During lockdown I watched Jess Hill's series "See what you made me do" and then read her Stella prize winning book. I guess I needed to understand the issues of control and abuse and see how it related to our home. Dad was never violent and compared to the stories of abuse in the book and series it seems weird to even say this out loud. He certainly didn't tick all the checklist. But it has made me consider the impact of growing up in this environment. I have long wondered why my default setting is never feeling good enough. Why doing well at uni seems like such a surprise and hard to reconcile with how I see myself. Why confrontation is so incredibly hard for me, and why being near someone else's anger makes me shut down. Do I need to talk to someone to confirm and understand the root cause of these feelings in myself? No. Has it helped me look back and see my own childhood through a different prism? Yes. 

I was talking to a friend recently about this. I said how different my eldest brother and I are. And in explaining the difference to her I realised we are both expressing the need for validation in a different way. His manifests externally, talking of top brands, the cost of things, power in business. Hilariously, all these things are an anathema to me. But I realise that these represent validation. While I have grown up so critical of myself, internalising that need for validation and considering success as always beyond me. I know this feeling at my core is true, because as I write this I am shaking and in tears. 

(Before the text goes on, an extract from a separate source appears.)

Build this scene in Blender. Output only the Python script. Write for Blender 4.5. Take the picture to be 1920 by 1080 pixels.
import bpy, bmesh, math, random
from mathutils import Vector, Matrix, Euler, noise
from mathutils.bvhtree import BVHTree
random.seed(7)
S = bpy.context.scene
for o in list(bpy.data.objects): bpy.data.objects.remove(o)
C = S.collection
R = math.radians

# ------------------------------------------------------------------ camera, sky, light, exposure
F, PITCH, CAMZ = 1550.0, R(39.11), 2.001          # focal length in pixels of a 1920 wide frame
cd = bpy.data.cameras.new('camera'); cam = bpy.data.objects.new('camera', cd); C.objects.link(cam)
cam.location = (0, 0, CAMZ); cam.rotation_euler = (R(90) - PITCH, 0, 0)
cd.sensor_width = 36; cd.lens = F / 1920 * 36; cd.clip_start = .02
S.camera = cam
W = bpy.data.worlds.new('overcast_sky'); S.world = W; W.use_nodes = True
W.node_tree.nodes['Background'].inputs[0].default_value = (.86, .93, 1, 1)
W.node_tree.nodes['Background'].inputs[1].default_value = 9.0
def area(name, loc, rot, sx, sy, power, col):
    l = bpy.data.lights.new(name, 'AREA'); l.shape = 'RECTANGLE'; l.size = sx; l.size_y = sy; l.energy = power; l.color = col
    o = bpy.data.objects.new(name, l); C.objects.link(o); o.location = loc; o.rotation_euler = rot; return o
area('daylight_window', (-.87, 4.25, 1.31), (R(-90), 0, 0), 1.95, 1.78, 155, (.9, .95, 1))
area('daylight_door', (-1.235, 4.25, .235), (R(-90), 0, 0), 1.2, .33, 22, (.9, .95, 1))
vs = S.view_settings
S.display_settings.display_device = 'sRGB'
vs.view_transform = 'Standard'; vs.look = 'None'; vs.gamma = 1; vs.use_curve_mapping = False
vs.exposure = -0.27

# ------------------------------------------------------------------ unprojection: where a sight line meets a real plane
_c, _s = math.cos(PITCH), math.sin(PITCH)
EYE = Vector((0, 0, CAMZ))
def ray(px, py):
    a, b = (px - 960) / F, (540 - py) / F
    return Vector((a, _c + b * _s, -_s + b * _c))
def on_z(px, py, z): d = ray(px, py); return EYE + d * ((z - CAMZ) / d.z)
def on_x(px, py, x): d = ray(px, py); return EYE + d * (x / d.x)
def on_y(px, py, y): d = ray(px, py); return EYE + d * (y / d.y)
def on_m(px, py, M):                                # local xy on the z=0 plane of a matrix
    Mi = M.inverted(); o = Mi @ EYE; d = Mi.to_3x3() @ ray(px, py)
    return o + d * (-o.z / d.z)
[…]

Distance allows us to stop and look back.  See things in a different way. Add depth and understanding to our own experience. Give history a new perspective. It has also given me new words to describe my own childhood and my Mum's experience growing up. It makes me appreciate what a survivor my Mum is, and how amazing it is that she has remained a beacon of love in spite of all she has experienced. Perhaps the words for childhood impact who we are, but don't have to define us as adults.